Hybrid matheuristics for the multi-capacitated clustering problem

Abstract

The capacitated clustering problem is a well-known and largely studied combinatorial optimization problem with several industrial applications. Although a great attention has been paid to this problem in the literature, the deeming of the problem with clusters centers with multiple types and a unique capacity per type is quite limited. We introduce a novel variant of capacitated clustering problems named multi-capacitated clustering problem (MCCP), a NP-hard optimization problem in which there are clients with different types and units of services to offer that must be grouped into given centers that demand with limited capacity per type the services. It is taken into account the distance between each one of these clients and the potential clusters to which they can be allocated, aiming to minimize the sum of such distances.
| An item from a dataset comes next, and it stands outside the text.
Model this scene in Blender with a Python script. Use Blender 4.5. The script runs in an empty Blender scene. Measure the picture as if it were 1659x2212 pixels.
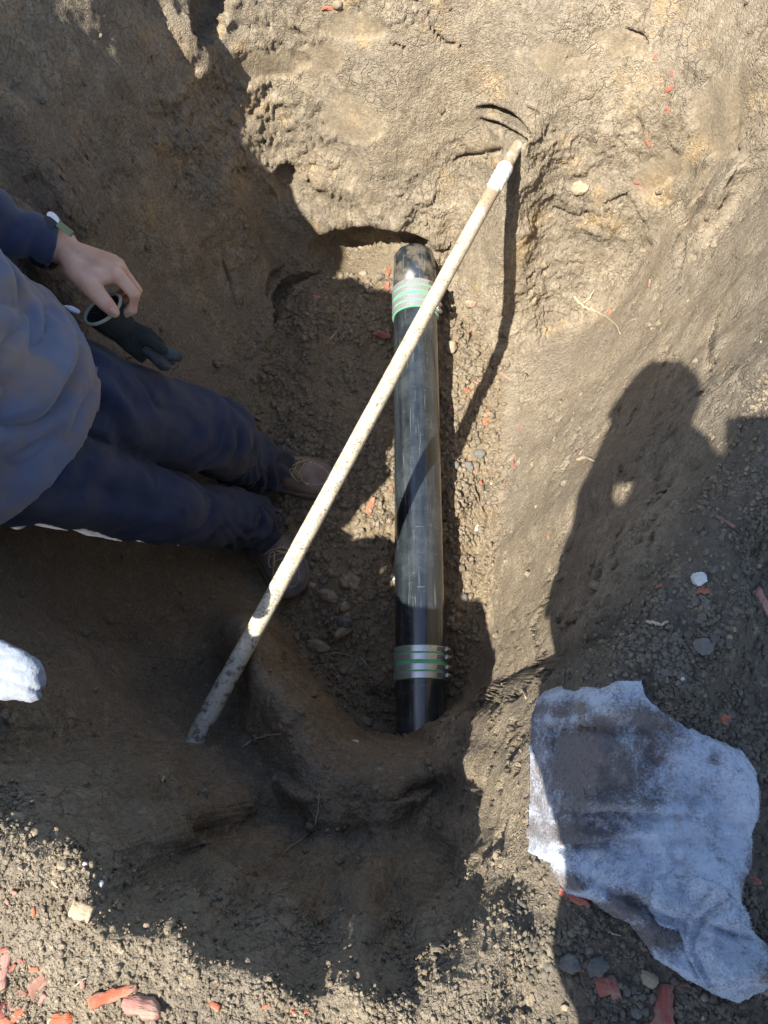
import bpy, bmesh, math, random
import numpy as np
from mathutils import Vector, Matrix, Euler

# ------------------------------------------------------------------ camera, sky, sun, exposure
scene = bpy.context.scene
COL = scene.collection
CAMZ = 1.78                      # camera height above the pit floor (floor = 0, rim about 1)
PITCH = math.radians(18.5)
FPX = 1650.0                     # focal length in pixels of a 1659 x 2212 frame
cam_d = bpy.data.cameras.new("camera"); cam = bpy.data.objects.new("camera", cam_d); COL.objects.link(cam)
cam.location = (0, 0, CAMZ); cam.rotation_euler = (PITCH, 0, 0)
cam_d.sensor_fit = 'VERTICAL'; cam_d.sensor_height = 36.0; cam_d.lens = 36.0 * FPX / 2212.0
cam_d.clip_start = 0.02; cam_d.clip_end = 500
scene.camera = cam

SUN = Vector((0.51, 0.44, -1.0)).normalized()      # direction the light travels
ELEV = math.asin(-SUN.z)
world = bpy.data.worlds.new("World"); scene.world = world; world.use_nodes = True
wn = world.node_tree; wn.nodes.clear()
sky = wn.nodes.new("ShaderNodeTexSky"); sky.sky_type = 'NISHITA'; sky.sun_disc = False
sky.sun_elevation = ELEV; sky.sun_rotation = math.atan2(-SUN.x, -SUN.y)
bg = wn.nodes.new("ShaderNodeBackground"); bg.inputs[1].default_value = 0.112
wo = wn.nodes.new("ShaderNodeOutputWorld")
wn.links.new(sky.outputs[0], bg.inputs[0]); wn.links.new(bg.outputs[0], wo.inputs[0])
sun_d = bpy.data.lights.new("sun", 'SUN'); sun_d.energy = 5.0; sun_d.angle = math.radians(0.5); sun_d.color = (1.0, 0.955, 0.87)
sun = bpy.data.objects.new("sun", sun_d); COL.objects.link(sun)
sun.rotation_euler = SUN.to_track_quat('-Z', 'Y').to_euler(); sun.location = (-3, -3, 6)
scene.view_settings.view_transform = 'Standard'; scene.view_settings.look = 'None'
scene.view_settings.exposure = 1.25; scene.view_settings.gamma = 1.0
try:
    scene.cycles.use_denoising = True
    scene.cycles.max_bounces = 8; scene.cycles.diffuse_bounces = 5; scene.cycles.glossy_bounces = 3
    scene.cycles.transmission_bounces = 2
except Exception:
    pass

# ------------------------------------------------------------------ small helpers
rng = np.random.default_rng(7)
random.seed(7)
CP, SP = math.cos(PITCH), math.sin(PITCH)
CX, CU, CF = Vector((1, 0, 0)), Vector((0, CP, SP)), Vector((0, SP, -CP))
def ray(px, py):
    return Vector(((px - 829.5) / FPX, 0, 0)) + CU * ((1106 - py) / FPX) + CF
def W(px, py, z):                 # the point at height z seen at that place of the frame
    d = ray(px, py); s = (z - CAMZ) / d.z
    return Vector((0, 0, CAMZ)) + d * s
def P(px, py, depth):             # the point at that distance along the view axis
    return Vector((0, 0, CAMZ)) + ray(px, py) * depth

def tag(o, label=None, cat=None, group=None, kind=None):
    if label: o['label'] = label
    if cat: o['category'] = cat
    if group: o['group'] = group
    if kind: o['kind'] = kind
    return o
def empty(name, loc=(0, 0, 0)):
    o = bpy.data.objects.new(name, None); COL.objects.link(o); o.location = loc; o.empty_display_size = 0.05
    return o
def link(name, me, mat=None, parent=None, smooth=True, sharp=None):
    o = bpy.data.objects.new(name, me); COL.objects.link(o)
    if mat: me.materials.append(mat)
    if smooth and len(me.polygons):
        me.polygons.foreach_set('use_smooth', np.ones(len(me.polygons), bool))
        if sharp: me.set_sharp_from_angle(angle=math.radians(sharp))
    if parent:
        o.parent = parent
        o.matrix_parent_inverse = Matrix.Translation(-parent.location)      # meshes are written in world coordinates
    return o
def mesh_np(name, verts, faces):
    """faces: (n,3) or (n,4) int array, or list of such arrays"""
    me = bpy.data.meshes.new(name)
    if not isinstance(faces, list): faces = [faces]
    v = np.asarray(verts, np.float32)
    me.vertices.add(len(v)); me.vertices.foreach_set('co', v.ravel())
    nl = sum(f.size for f in faces); nf = sum(len(f) for f in faces)
    me.loops.add(nl); me.polygons.add(nf)
    li = np.concatenate([np.asarray(f, np.int32).ravel() for f in faces])
    st = []; c = 0
    for f in faces:
        k = f.shape[1]; st.append(c + np.arange(len(f)) * k); c += f.size
    me.loops.foreach_set('vertex_index', li)
    me.polygons.foreach_set('loop_start', np.concatenate(st).astype(np.int32))
    me.update(calc_edges=True); me.validate()
    return me
def grid_faces(nr, nc, wrap=False):
    r = np.arange(nr - 1)[:, None]; c = np.arange(nc if wrap else nc - 1)[None, :]
    c2 = (c + 1) % nc
    a = r * nc + c; b = r * nc + c2; d = (r + 1) * nc + c; e = (r + 1) * nc + c2
    return np.stack([a.ravel(), b.ravel(), e.ravel(), d.ravel()], 1)
def set_attr(me, name, arr):
    at = me.attributes.new(name, 'FLOAT', 'POINT'); at.data.foreach_set('value', np.asarray(arr, np.float32))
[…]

It is presented an integer programming model for this problem, which it is shown to have limited application solving large-sized instances. As solution procedures, we present the following algorithms. We propose a greedy heuristic to generate a tentative feasible solution within a negligible computational effort. We adapt a size-reduction (SR) matheuristic to solve the problem under study. Furthermore, we introduce an innovative matheuristic that hybridizes the constructive phase of the well-known GRASP metaheuristic with the SR algorithm. Also, we develop a variable fixing (VF) heuristic. Finally, we propose a hybrid matheuristic based on the SR and VF algorithms. Computational results over a set of 100 randomly generated test instances point out the quality of the solutions found by the proposed algorithms. Besides, the results are statistically tested, and thus, our proposals are recommended to solve the problem under study.